Doch worauf bezog sich Biden, was hatte Trump denn gesagt? Am Samstag zuvor war „The Don“ am Veteranentag aufgetreten und hatte eine Rede gehalten, die es in sich hatte. „Wir versprechen Ihnen, dass wir die Kommunisten, Marxisten, Faschisten und die linksradikalen Schläger ausrotten werden, die wie Ungeziefer in den Grenzen unseres Landes leben, die lügen, stehlen und Wahlen betrügen“, sagte er gegen Ende seiner Rede und wiederholte seine falschen Behauptungen, dass die Wahl 2020 gestohlen wurde. „Sie werden alles tun, ob legal oder illegal, um Amerika zu zerstören und den amerikanischen Traum zu zerstören.“

Oha. Der New Yorker tat damit starken Tobak in seine Pfeife. Erst einmal die Objekte: alles autoritäre bis totalitäre Ideologen. Damit konstruiert Trump einen Feind; wie realistisch diese „Gefahren“ sind, ist dabei egal. Hauptsache, er generiert damit Angst. Dann entwertet Trump diese „Gefahren“ mit der Verwendung des Tierbegriffs. Ihnen unterstellt er Nihilismus, reine Zerstörungsgier. Denn Trump denkt ja an sich, er inszeniert sich als Lichtgestalt: Bewahrer des Traums, des Landes – das ist sein Versprechen.
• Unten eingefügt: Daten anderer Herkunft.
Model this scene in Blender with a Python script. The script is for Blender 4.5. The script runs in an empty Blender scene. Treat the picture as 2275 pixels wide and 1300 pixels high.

Da war doch was: Die Sprache von Hitler und Mussolini

Tatsächlich ist dies die Sprache der 30er und der 20er des vorigen Jahrhunderts. Mussolini und Hitler beschworen in ihren Reden Gefahren von innen, hoben Ängste hervor. Und dann versprachen sie ihren Zuhörern Freiheit. Nur um genau dies später ihnen wegzunehmen, aber so funktioniert der rechte Taschenspielertrick.

Denn wie hieß es weiter in Trumps Rede vom vergangenen Samstag: „Die Bedrohung durch äußere Kräfte ist weit weniger unheimlich, gefährlich und schwerwiegend als die Bedrohung von innen. Unsere Bedrohung kommt von innen. Denn wenn man einen fähigen, kompetenten, klugen und starken Führer hat, dann werden Russland, China und Nordkorea nicht mit uns spielen wollen.“

Gestus und Habitus eines
Gestus und Habitus eines "starken Führers"? Donald Trump bei einer Wahlkampfveranstaltung in Florida am 8. November. (Bild: REUTERS/Octavio Jones)

Jo, natürlich hält sich Trump für einen klugen und starken Führer. Oder ihm ist alles egal, aber er weiß um die Notwendigkeit dieses Bildes von sich.

Trump entwirft ein schwarz-weißes Weltbild, es ist wie beim „Herr der Ringe“ von Tolkien. Man muss sich entscheiden. Zwar gibt es sie nicht, die Orks – sie sind sämtlich von Trump imaginiert, die „Kommunisten“, die „linksradikalen Schläger“ in den USA, aber Trump will ja etwas, und zwar die Wählerstimmen. Wozu?

Da ist erst einmal seine angestrebte Flucht vor den Gerichtsprozessen. Auch die baut er in seine Saga ein, indem er sich als Verfolgter darstellt, als Zielscheibe eines bösen Systems – die Orks von innen. Nur besagt hingegen die Wirklichkeit, dass dieses System lediglich seinen Job verrichtet; es kann ja nichts dafür, dass Trump so viel Zweifelhaftes produziert, welches von der Justiz untersucht werden muss.

Trumps Ziele werden immer klarer

Aber Trump will mehr. Er will ein anderes System. Dies verdeutlichte Steven Cheung, ein Sprecher der Trump-Kampagne, der auf die Kritik des Weißen Hauses an Trumps Rede gegenüber der „Washington Post“ sagte: „Diejenigen, die versuchen, diese lächerliche Behauptung aufzustellen, sind eindeutig Schneeflocken, die nach irgendetwas greifen, weil sie unter dem Trump-Derangement-Syndrom leiden, und ihre gesamte Existenz wird vernichtet werden, wenn Präsident Trump ins Weiße Haus zurückkehrt.“

Aha. Aus Ungeziefer werden Schneeflocken. Und gesamte Existenzen werden vernichtet. So spricht Trumps Umfeld. Und genau dies hat er vor. Sage niemand, Trump habe nicht die Welt vor sich gewarnt. Schon gibt es Berichte, nach denen Trump schon jetzt Personen benannt hat, gegen die er nach einem möglichen Wahlsieg und Wiedereinzug ins Weiße Haus ermitteln und die er strafrechtlich verfolgen will – unter anderem möglicherweise noch am ersten Tag seiner Amtszeit mit Hilfe des „Insurrection Act“ (Aufstandsgesetz), der es ihm erlauben würde, das Militär als Reaktion auf zivile Demonstrationen einzusetzen.

Trump ist sprachlich auf den Spuren von Hitler und Mussolini. Und faktisch wahrscheinlich auch.